No sábado, o PSD questionou o Conselho de Administração da RTP sobre o mesmo cartoon, considerando que "atenta de forma evidente e infeliz contra a imagem e o bom nome" das instituições policiais.
Também no sábado, o Sindicato Nacional da Carreira de Chefes (SNCC) da PSP anunciou que apresentou uma queixa-crime contra os autores do cartoon e também contra a RTP por o ter emitido, considerando que "há, inequivocamente, uma intenção de vilipendiar todos os polícias, retratando-os como xenófobos e racistas".
"Tem a ver com a ocorrência em França"
Contactado pela Lusa, o ilustrador André Carrilho, cofundador, juntamente com João Paulo Cotrim, do Spam Cartoon - responsável pelo cartoon em questão -, considerou que a queixa "não faz sentido", uma vez que o 'cartoon' "não tem nada a ver com a PSP nem com a realidade portuguesa".
"Nós trabalhamos para a RTP desde 2017 e o 'cartoon' é sempre feito num contexto de atualidade nacional e internacional, neste caso é internacional. Tem a ver com a ocorrência em França, da morte de um jovem francês às mãos da polícia que depois deu origem a vários tumultos pelo país inteiro", explicou André Carrilho.

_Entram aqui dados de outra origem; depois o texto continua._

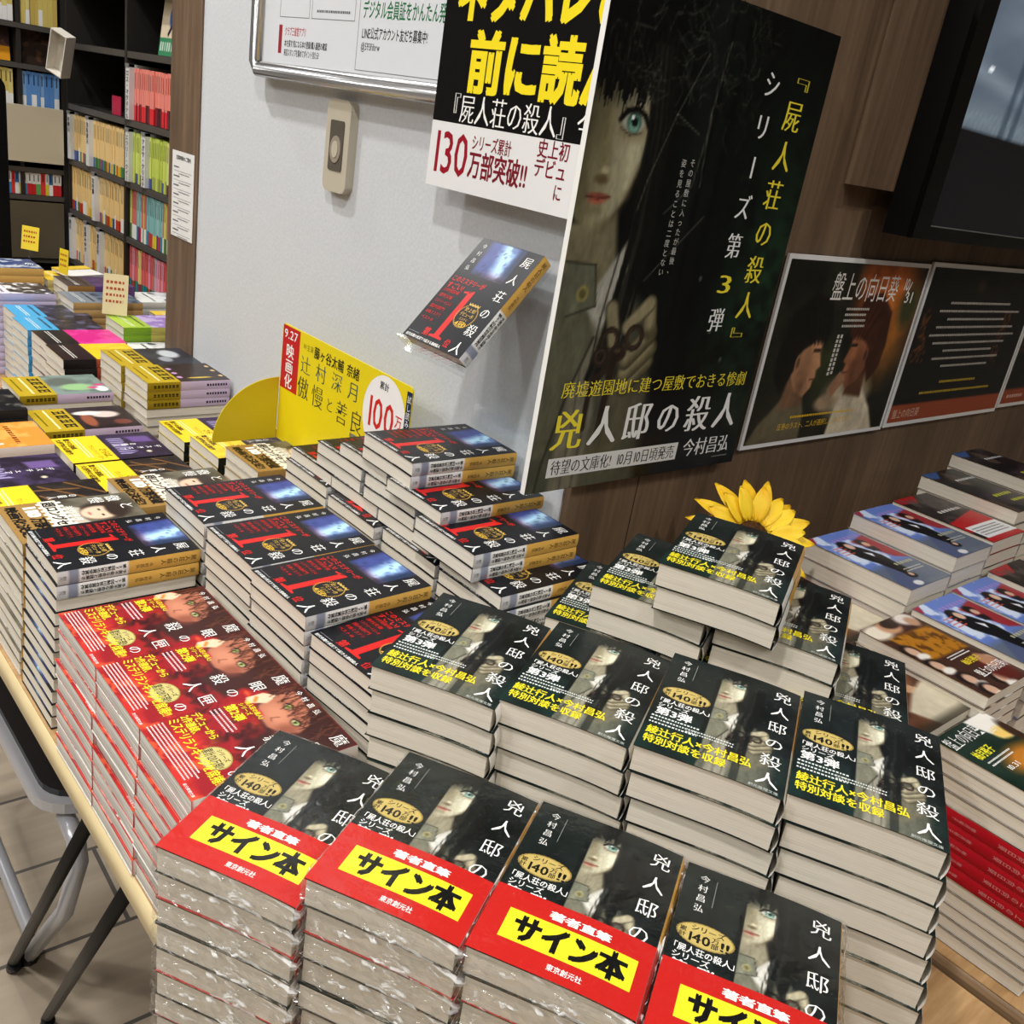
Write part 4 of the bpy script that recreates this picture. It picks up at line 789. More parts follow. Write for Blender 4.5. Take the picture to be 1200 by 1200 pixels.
for y, x, wh in ((.6525, .664, 'nearest'), (.765, .666, 'second'), (.873, .657, 'third'), (.9985, .668, 'farthest')): sB(x, y, 14, 14, f'{wh} base pile along the white wall', -90, 6)
for y, wh in ((.6055, 'nearest'), (.7105, 'middle'), (.8155, 'farthest')): stack('C', .3275, y, 9, HALF, wC, f'the {wh} red pile at the table edge', GC_, seed=3, jit=.002, lean=.03, ldir=(-1, 0))
# ------------------------------------------------------------------ other paperbacks along the white wall
def sL(key, x0, y0, top, what, where, group, n=None, T=None, flip=99, lean=0):
    t = KIND[key]['T']; n = n or max(1, int(round((top-ZT)/t))); stack(key, x0+.074, y0+.0525, n, HALF, what, 'the '+where, group, z0=ZT, seed=8, flip=flip, lean=lean, ldir=(-1, 0))
GZ = 'film tie-in paperbacks with woman cover'; GD_ = 'yellow banded crime paperbacks'; GF = 'olive banded paperbacks'
wZ = 'film tie-in paperback'; wD = 'yellow banded paperback'; wF = 'olive banded paperback'
sL('Z', .417, 1.10, -.51, wZ, 'pile beyond the middle number-one row', GZ); sL('Z', .262, 1.015, -.495, wZ, 'pile at the table edge', GZ, flip=1, lean=.05); sL('Z', .6, 1.137, -.494, wZ, 'pile before the yellow standing sign', GZ)
sL('D', .417, 1.227, -.53, wD, 'middle row pile beside the woman covers', GD_); sL('P', .417, 1.34, -.538, wD, 'middle row pile with purple covers', GD_); sL('D', .262, 1.13, -.525, wD, 'low pile at the table edge', GD_)
sL('D', .6, 1.262, -.522, wD, 'wall side pile at the sign wing', GD_); sL('P', .6, 1.385, -.538, wD, 'wall side purple pile behind the sign wing', GD_)
sL('P0', .254, 1.262, -.53, 'thick black and purple paperback', 'edge pile with black spines', 'black and purple paperbacks')
sL('F4', .417, 1.467, -.53, wF, 'middle row pile with hand and bird cover', GF, flip=1); sL('F3', .417, 1.6, -.516, wF, 'middle row pile with green cover', GF, flip=1)
sL('F2', .6, 1.54, -.488, wF, 'wall side pile with three lilac spines', GF, flip=3); sL('F1', .595, 1.6475, -.472, wF, 'wall side pile with grey photo cover', GF, n=11)
sL('crime', .262, 1.40, -.53, 'orange paperback with white panel', 'pile at the far table edge', 'orange paperbacks'); sL('dark', .262, 1.53, -.52, 'dark paperback', 'far pile behind the orange covers', 'dark paperbacks')
# ------------------------------------------------------------------ film novels along the wood wall
GR = 'paperbacks on the wood wall table'
def sR(key, x0, y0, top, what, where): t = KIND[key]['T']; n = int(round((top-ZT)/t)); stack(key, x0+.0525, y0+.074, n, 0, what, 'the '+where, GR, seed=5)
sR('R5', .856, .2705, -.472, 'brown two-men paperback', 'pile behind the front film novel')
sR('R6', .957, .258, -.457, 'gold photo-collage paperback', 'pile beside the blue covers'); sR('R5', .957, .413, -.47, 'brown two-men paperback', 'back pile half hidden by sunflower side')
sR('R1', 1.066, .253, -.441, 'blue suited-man paperback', 'front left blue pile'); sR('R1', 1.175, .256, -.441, 'blue suited-man paperback', 'front right blue pile')
sR('R1', 1.066, .408, -.419, 'blue suited-man paperback', 'back left blue pile'); sR('R1', 1.175, .410, -.410, 'blue suited-man paperback', 'back right blue pile')
sR('R2', 1.285, .412, -.401, 'red-black white-label paperback', 'back pile by the black covers'); sR('R2', 1.285, .258, -.441, 'red-black white-label paperback', 'front pile beside the blue covers')
sR('R3', 1.394, .430, -.381, 'black paperback with lime lettering', 'left pile at the wood wall'); sR('R3', 1.503, .440, -.361, 'black paperback with lime lettering', 'right pile at the wood wall')
# the front film novel pile: dark covers, five with red spines turned out
def sF():
    t = KIND['R4']['T']
    for k in range(14):
        i = 13-k; flip = 4 <= i <= 8
        wh = 'the front film novel pile'
        what = 'red-spined paperback' if flip else 'green and orange film paperback'
        book('R4', .9115 if not flip else .911, .188, ZT+k*t, math.pi if flip else 0, f'{what}, {ORD[i]}{"" if i == 0 else " from top"} of {wh}', GR)
sF()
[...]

Por sua vez, fonte oficial da RTP disse à Lusa que "o Spam Cartoon é um exercício de opinião livre sobre a atualidade nacional e internacional que a RTP acolhe desde 2017", sendo da autoria de "alguns dos mais reconhecidos cartoonistas portugueses".
"Em nenhuma circunstância serviu para instigar à violência contra quem quer que seja. Os valores da liberdade de expressão e de opinião são basilares da democracia e do serviço público da RTP", salientou o canal de televisão.